'''
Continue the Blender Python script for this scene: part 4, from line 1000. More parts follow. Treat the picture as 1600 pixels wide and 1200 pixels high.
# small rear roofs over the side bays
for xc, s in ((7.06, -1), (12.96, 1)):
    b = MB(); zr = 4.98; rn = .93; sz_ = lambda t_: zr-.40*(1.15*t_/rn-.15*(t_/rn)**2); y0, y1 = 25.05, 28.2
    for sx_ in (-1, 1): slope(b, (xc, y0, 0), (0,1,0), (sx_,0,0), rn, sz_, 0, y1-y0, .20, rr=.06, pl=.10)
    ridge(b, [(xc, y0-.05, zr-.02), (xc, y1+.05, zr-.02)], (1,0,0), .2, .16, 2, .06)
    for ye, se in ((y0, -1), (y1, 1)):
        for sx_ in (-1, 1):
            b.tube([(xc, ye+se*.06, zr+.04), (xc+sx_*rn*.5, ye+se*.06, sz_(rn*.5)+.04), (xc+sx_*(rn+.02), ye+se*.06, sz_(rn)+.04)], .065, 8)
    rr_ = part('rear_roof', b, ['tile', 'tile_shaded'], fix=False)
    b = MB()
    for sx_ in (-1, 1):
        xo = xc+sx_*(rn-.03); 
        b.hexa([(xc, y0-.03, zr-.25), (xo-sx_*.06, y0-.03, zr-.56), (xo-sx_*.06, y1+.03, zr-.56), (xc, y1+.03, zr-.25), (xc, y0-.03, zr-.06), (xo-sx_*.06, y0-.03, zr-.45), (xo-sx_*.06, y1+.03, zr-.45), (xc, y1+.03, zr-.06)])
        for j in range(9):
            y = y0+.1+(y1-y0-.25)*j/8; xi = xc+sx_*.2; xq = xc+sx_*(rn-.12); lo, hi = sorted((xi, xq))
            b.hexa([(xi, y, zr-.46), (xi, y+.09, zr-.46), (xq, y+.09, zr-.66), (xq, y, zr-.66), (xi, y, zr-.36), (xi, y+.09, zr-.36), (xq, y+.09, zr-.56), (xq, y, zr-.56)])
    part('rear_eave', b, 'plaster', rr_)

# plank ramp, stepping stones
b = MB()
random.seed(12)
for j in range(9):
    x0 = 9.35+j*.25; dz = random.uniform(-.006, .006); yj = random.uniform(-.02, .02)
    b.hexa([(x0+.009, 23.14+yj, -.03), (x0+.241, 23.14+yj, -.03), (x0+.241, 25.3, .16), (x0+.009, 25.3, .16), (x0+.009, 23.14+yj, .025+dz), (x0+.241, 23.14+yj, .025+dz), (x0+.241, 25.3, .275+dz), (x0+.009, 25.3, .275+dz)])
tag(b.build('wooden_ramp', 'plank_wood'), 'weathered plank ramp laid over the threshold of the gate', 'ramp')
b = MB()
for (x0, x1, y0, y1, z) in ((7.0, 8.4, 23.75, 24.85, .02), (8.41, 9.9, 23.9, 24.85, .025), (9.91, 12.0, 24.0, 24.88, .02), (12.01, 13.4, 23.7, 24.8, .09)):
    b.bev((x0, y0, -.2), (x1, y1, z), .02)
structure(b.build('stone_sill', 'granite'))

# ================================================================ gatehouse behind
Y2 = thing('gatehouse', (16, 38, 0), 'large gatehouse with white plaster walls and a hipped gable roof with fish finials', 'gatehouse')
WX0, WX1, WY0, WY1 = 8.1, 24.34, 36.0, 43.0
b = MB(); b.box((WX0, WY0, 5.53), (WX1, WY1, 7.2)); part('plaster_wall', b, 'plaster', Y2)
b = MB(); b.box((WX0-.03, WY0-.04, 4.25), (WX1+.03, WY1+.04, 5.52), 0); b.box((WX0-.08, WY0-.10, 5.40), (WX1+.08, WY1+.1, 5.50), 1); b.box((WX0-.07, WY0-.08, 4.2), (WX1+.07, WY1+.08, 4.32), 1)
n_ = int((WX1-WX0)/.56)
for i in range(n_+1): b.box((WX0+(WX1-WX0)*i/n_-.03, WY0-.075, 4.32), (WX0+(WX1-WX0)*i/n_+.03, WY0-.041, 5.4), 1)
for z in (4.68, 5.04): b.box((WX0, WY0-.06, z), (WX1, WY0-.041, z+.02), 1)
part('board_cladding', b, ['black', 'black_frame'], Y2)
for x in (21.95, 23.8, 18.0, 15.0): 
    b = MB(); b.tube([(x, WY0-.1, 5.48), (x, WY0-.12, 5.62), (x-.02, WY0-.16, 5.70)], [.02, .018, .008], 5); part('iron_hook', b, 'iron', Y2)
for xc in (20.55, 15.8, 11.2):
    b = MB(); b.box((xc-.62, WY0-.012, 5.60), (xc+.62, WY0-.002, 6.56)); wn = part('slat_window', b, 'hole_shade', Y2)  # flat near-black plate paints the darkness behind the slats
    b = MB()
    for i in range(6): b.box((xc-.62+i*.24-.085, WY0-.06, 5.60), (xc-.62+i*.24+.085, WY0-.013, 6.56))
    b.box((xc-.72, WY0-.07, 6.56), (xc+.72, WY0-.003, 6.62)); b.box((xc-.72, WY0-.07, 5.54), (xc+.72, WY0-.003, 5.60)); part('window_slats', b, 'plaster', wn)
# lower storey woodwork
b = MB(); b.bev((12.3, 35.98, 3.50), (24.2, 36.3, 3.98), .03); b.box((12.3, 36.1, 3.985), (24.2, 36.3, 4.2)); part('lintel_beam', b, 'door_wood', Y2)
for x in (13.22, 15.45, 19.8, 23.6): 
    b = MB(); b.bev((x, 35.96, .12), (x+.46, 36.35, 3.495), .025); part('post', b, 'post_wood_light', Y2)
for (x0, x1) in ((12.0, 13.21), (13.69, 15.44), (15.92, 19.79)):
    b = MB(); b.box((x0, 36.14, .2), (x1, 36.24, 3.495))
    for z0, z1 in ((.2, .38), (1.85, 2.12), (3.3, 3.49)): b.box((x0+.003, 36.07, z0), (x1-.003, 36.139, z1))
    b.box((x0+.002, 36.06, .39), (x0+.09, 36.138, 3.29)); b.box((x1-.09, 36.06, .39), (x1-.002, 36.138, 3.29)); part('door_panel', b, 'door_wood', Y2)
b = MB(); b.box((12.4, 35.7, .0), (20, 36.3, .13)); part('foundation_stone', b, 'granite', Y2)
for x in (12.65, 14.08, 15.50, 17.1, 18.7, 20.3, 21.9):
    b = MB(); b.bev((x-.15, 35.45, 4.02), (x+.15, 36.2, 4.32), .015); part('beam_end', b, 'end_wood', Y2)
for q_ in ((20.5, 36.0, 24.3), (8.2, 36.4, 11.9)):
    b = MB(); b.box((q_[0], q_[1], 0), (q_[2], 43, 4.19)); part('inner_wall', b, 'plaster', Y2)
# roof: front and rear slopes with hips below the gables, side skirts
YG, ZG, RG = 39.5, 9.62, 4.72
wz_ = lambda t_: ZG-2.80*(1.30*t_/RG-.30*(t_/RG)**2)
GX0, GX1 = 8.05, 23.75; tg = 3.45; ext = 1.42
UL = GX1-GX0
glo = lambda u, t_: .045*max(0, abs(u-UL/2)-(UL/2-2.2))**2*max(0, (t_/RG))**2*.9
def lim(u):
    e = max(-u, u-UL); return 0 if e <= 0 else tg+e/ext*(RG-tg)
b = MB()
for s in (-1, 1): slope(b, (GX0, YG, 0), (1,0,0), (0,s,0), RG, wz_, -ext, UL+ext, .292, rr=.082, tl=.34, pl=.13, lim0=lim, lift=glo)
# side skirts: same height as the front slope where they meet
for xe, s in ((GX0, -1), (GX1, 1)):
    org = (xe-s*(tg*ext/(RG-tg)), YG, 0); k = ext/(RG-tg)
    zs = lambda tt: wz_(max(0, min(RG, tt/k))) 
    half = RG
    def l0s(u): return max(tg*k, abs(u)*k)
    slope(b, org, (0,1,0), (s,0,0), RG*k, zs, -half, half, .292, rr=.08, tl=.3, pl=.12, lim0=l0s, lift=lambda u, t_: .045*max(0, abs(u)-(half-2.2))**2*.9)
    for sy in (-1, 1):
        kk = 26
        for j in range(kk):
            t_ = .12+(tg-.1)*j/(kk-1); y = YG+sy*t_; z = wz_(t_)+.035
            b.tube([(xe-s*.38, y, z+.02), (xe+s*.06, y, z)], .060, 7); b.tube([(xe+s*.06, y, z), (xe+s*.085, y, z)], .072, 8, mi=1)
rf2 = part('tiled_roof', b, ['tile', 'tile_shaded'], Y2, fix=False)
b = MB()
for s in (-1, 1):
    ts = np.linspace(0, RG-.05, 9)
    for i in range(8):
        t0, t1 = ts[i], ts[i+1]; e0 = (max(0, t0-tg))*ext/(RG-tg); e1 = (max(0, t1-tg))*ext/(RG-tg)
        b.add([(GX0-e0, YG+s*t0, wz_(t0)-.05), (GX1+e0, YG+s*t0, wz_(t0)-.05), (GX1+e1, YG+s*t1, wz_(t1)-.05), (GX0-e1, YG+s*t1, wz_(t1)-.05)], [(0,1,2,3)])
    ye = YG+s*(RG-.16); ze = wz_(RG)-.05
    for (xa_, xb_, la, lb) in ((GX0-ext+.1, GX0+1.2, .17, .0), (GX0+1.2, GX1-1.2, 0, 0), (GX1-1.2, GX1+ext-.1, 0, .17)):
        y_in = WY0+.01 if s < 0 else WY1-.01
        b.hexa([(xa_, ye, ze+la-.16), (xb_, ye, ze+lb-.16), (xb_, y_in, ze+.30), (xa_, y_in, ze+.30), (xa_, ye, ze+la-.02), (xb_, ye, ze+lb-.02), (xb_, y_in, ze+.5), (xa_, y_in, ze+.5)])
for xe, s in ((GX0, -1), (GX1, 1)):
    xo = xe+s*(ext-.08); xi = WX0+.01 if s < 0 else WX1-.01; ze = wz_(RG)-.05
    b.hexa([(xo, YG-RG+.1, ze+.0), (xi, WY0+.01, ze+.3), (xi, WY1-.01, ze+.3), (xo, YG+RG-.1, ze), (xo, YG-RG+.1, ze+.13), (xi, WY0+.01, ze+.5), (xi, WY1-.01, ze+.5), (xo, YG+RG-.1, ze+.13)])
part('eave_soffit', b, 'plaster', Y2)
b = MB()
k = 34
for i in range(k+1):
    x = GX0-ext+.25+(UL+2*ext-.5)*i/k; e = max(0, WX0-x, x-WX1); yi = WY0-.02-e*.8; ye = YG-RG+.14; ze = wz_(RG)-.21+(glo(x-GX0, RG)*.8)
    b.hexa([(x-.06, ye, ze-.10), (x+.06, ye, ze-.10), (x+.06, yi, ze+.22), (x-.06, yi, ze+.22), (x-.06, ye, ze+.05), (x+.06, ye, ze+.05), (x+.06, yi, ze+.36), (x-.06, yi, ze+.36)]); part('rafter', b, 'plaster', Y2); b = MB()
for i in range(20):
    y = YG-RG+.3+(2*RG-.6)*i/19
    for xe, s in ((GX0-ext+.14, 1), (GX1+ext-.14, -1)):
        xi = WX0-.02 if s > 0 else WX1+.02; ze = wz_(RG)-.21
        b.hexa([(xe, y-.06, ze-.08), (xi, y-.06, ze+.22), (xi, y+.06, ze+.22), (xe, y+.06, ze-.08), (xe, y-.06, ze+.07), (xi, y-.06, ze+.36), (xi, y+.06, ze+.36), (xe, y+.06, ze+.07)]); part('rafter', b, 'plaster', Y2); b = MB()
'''
» **The exercise**
Only the lines from the opening of the material through the line with "part('rear_eave', b, 'plaster', rr_)" should be echoed, exactly as written.

» **Task response**
Continue the Blender Python script for this scene: part 4, from line 1000. More parts follow. Treat the picture as 1600 pixels wide and 1200 pixels high.
# small rear roofs over the side bays
for xc, s in ((7.06, -1), (12.96, 1)):
    b = MB(); zr = 4.98; rn = .93; sz_ = lambda t_: zr-.40*(1.15*t_/rn-.15*(t_/rn)**2); y0, y1 = 25.05, 28.2
    for sx_ in (-1, 1): slope(b, (xc, y0, 0), (0,1,0), (sx_,0,0), rn, sz_, 0, y1-y0, .20, rr=.06, pl=.10)
    ridge(b, [(xc, y0-.05, zr-.02), (xc, y1+.05, zr-.02)], (1,0,0), .2, .16, 2, .06)
    for ye, se in ((y0, -1), (y1, 1)):
        for sx_ in (-1, 1):
            b.tube([(xc, ye+se*.06, zr+.04), (xc+sx_*rn*.5, ye+se*.06, sz_(rn*.5)+.04), (xc+sx_*(rn+.02), ye+se*.06, sz_(rn)+.04)], .065, 8)
    rr_ = part('rear_roof', b, ['tile', 'tile_shaded'], fix=False)
    b = MB()
    for sx_ in (-1, 1):
        xo = xc+sx_*(rn-.03); 
        b.hexa([(xc, y0-.03, zr-.25), (xo-sx_*.06, y0-.03, zr-.56), (xo-sx_*.06, y1+.03, zr-.56), (xc, y1+.03, zr-.25), (xc, y0-.03, zr-.06), (xo-sx_*.06, y0-.03, zr-.45), (xo-sx_*.06, y1+.03, zr-.45), (xc, y1+.03, zr-.06)])
        for j in range(9):
            y = y0+.1+(y1-y0-.25)*j/8; xi = xc+sx_*.2; xq = xc+sx_*(rn-.12); lo, hi = sorted((xi, xq))
            b.hexa([(xi, y, zr-.46), (xi, y+.09, zr-.46), (xq, y+.09, zr-.66), (xq, y, zr-.66), (xi, y, zr-.36), (xi, y+.09, zr-.36), (xq, y+.09, zr-.56), (xq, y, zr-.56)])
    part('rear_eave', b, 'plaster', rr_)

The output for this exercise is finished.